We might be able to do custom partitioning sooner rather than later, especially if we do Iceberg excplicitly for new stream tables only. @Antoine_Quhen and I are discussing this.

But, for this ticket, I'd still like to have a estimation of the effect on query times when filtering for a small instrument (I think instrument_name is the correct discriminator, not experiement_name... :) ) in a table with many events for other instruments in Hive Parquet tables.

Upon investigation, my previous analysis was flawed: The comparison was done between data files of different sizes. Also, it seems Presto query times can vary wildly, even on the same data! Sometimes a query will take < 1 second, other times it will take 5 or 6 seconds. My tables also did not have any partitions at all; I just inserted a day of data. I expected this to be fine because I wasn't doing any filtering on time. For a better comparison I will add the hourly partitions.

I will:

• do a new comparison using a small instrument table with many (about 4) data files per partition (just like the event tables have), as well as with the same partitions layout as the baseline table.
• Run the presto queries many times and take report average, etc. stats on query latency times.

@Ottomata @xcollazo: I can't review all the discussion on this ticket but Andrew pointed me here:

In T367057#10026029, @Ottomata wrote:

will create significant limitations for how much data we would be able to query with Presto

If we partition correctly, it shouldn't. T366627#9871868

I saw there was some discussion about partitioning based on experiment info. I wanted to update you that the way we are going to tag events with experiment data is different than how you've been talking about it, see T368326: Update Metrics Platform Client Libraries to accept experiment membership – in case you were talking seriously about using that strategy and weren't just using it as a fake example.
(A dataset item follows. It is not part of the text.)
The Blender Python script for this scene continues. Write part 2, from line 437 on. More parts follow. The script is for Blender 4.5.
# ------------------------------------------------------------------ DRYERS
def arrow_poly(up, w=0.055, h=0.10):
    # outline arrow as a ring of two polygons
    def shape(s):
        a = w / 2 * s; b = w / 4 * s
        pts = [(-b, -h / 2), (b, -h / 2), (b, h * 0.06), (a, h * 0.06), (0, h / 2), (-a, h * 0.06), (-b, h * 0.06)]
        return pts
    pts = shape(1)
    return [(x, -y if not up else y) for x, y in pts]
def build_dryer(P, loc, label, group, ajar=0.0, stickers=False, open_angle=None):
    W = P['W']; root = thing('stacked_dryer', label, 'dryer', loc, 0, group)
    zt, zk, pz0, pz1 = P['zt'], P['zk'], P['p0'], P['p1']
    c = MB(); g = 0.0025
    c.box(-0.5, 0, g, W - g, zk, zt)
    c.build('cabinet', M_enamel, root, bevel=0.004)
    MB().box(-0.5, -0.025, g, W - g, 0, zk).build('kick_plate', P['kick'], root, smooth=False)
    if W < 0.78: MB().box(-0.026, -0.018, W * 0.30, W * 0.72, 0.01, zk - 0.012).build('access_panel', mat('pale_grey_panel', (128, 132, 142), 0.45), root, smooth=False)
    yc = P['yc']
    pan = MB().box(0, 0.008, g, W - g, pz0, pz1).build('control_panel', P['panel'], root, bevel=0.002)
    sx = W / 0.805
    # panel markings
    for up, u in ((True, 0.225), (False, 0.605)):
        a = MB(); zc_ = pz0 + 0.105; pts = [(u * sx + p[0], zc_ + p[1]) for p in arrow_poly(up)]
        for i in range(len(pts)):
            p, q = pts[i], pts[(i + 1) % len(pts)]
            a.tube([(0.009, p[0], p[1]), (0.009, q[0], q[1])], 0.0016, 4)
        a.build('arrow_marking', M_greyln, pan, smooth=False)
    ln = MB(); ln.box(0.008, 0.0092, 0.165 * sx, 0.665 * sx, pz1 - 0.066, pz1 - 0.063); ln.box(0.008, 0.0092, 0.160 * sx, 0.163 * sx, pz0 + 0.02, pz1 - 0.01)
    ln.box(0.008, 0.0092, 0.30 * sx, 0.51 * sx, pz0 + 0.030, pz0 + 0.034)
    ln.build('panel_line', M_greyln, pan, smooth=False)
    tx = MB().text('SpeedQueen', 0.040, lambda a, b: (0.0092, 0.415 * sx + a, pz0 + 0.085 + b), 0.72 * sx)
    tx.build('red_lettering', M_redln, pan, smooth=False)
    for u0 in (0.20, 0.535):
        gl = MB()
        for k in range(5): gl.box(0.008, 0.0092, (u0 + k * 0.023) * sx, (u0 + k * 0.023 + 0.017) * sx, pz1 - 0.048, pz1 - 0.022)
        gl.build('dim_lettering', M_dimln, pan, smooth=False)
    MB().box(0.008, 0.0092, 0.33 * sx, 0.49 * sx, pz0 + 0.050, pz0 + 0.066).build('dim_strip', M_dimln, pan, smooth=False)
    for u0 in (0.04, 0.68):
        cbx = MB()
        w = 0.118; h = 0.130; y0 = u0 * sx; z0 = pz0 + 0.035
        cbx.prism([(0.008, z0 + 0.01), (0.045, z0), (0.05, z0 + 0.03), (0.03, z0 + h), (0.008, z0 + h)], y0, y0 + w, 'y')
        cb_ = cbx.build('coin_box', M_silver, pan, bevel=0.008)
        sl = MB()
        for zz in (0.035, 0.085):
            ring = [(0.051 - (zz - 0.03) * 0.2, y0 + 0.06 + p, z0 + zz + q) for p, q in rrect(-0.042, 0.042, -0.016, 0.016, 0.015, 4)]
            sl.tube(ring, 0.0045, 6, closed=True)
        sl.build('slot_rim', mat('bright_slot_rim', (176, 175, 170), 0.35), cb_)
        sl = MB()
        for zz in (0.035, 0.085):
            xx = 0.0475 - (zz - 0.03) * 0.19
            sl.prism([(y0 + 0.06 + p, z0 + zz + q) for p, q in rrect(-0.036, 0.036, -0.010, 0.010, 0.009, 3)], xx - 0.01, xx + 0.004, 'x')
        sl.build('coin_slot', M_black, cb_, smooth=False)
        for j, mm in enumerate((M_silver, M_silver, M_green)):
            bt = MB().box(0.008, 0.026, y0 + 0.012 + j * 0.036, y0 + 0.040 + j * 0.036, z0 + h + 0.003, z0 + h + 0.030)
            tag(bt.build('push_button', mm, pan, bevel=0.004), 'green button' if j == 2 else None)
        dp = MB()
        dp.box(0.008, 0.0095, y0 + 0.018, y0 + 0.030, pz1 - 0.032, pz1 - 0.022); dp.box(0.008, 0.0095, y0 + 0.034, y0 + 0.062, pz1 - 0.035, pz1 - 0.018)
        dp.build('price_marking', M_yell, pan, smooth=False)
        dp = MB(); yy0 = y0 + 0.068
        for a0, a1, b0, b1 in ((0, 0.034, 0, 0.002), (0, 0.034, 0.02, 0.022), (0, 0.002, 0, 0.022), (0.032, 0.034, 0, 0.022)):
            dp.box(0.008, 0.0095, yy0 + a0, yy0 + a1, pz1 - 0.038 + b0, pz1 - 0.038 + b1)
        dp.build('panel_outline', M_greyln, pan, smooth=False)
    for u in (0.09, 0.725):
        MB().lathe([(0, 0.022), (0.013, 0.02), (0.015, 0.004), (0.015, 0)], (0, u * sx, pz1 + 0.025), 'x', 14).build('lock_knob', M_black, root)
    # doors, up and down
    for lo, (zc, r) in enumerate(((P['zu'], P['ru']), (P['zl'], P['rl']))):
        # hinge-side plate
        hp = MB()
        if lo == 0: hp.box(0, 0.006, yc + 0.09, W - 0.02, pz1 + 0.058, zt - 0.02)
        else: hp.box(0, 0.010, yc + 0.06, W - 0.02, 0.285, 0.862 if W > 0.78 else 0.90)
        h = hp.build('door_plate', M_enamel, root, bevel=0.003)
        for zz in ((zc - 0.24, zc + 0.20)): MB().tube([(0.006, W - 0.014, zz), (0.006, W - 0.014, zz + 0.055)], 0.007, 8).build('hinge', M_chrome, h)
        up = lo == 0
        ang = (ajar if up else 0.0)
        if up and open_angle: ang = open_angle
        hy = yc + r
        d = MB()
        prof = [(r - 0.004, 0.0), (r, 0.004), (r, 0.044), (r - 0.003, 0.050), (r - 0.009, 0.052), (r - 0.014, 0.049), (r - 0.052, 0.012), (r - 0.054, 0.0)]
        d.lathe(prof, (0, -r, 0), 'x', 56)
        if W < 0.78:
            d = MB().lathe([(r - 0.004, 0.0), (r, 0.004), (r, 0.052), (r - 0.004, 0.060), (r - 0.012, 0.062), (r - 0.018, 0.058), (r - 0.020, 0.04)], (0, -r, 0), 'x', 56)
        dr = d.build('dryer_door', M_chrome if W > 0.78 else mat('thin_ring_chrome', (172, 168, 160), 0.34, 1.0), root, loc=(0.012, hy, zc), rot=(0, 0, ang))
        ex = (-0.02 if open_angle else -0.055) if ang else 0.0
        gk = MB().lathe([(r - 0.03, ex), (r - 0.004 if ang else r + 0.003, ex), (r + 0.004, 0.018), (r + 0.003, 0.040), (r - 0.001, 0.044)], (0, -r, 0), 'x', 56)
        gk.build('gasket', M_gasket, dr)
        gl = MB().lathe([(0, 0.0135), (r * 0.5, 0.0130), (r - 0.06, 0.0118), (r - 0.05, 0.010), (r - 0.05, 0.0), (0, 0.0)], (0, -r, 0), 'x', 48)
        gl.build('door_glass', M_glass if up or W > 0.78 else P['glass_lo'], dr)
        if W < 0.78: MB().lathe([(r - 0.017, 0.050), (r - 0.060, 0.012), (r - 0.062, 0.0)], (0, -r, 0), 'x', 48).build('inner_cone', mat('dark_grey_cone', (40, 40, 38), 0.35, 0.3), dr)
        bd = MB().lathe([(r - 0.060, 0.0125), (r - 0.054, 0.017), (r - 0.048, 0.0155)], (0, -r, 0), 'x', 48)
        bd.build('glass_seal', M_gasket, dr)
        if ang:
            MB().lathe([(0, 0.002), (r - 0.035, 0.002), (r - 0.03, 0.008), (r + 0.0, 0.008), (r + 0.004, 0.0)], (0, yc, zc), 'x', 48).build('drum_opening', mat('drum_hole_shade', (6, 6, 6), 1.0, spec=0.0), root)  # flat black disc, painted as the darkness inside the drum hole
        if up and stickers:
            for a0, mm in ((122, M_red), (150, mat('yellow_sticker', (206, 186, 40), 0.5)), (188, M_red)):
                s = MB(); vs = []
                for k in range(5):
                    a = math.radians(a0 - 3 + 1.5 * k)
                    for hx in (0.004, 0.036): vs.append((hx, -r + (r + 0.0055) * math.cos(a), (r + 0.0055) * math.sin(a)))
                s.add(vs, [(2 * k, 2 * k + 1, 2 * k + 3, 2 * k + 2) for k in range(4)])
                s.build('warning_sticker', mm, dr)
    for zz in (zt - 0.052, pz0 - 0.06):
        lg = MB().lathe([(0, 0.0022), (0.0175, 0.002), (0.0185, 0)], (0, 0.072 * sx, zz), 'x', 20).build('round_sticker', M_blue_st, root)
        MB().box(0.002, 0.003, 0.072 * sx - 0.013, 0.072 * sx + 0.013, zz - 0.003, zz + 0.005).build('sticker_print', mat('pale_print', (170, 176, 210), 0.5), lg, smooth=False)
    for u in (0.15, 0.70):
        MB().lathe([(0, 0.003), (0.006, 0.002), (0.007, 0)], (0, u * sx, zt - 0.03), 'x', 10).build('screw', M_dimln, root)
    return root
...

partitioning based on experiment info

Ya, I think I've been using the wrong terminology (I never really knew if it was previously a stream per instrument (I don't really know what the definition of an instrument is) or a stream per experiment. From more recent readings, I think I should be using 'instrument' instead of 'experiment' for the purposes of this ticket.

In any case, the outcome will be the same. It's select from <focused_table> vs select from <unified_table> where <discriminator> = <focused_value>. We are pretty sure that partitioning on <discriminator> should make presto query times between those approximately the same. Some extra query time will be spent on partition pruning, but there shouldn't be more data that needs to be filtered through.

What do you think about these latencies @nettrom_WMF @mpopov? Acceptable?

@Milimetric what impact would this have if we use growthbook?

In T366627#10030134, @VirginiaPoundstone wrote:

What do you think about these latencies @nettrom_WMF @mpopov? Acceptable?

Copying my response over from Slack so we keep the conversation in one place:

Took me a little work to find the decision task where @mpopov mentioned the consequences of going to one table, but also described how some of our work practices are affected (in T367057#10025457). I agree with his point that we should work towards not querying/dashboarding on the raw data and instead have something like processing steps/ETLs, something which has also come up in various other conversations the past couple of weeks. I think the latency can be a motivator for that kind of improvement, although I'm reluctant to expect we'll have resources to make a lot of headway on that soon. While I wish for blazingly fast queries in any work I do, I think the approach we're looking at and the resulting latency is acceptable.

@Ottomata and @phuedx is this task ready to resolve?

Yes. It is on DE board in Done column. I think @Ahoelzl might like to resolve in bulk at end of sprint quarter though?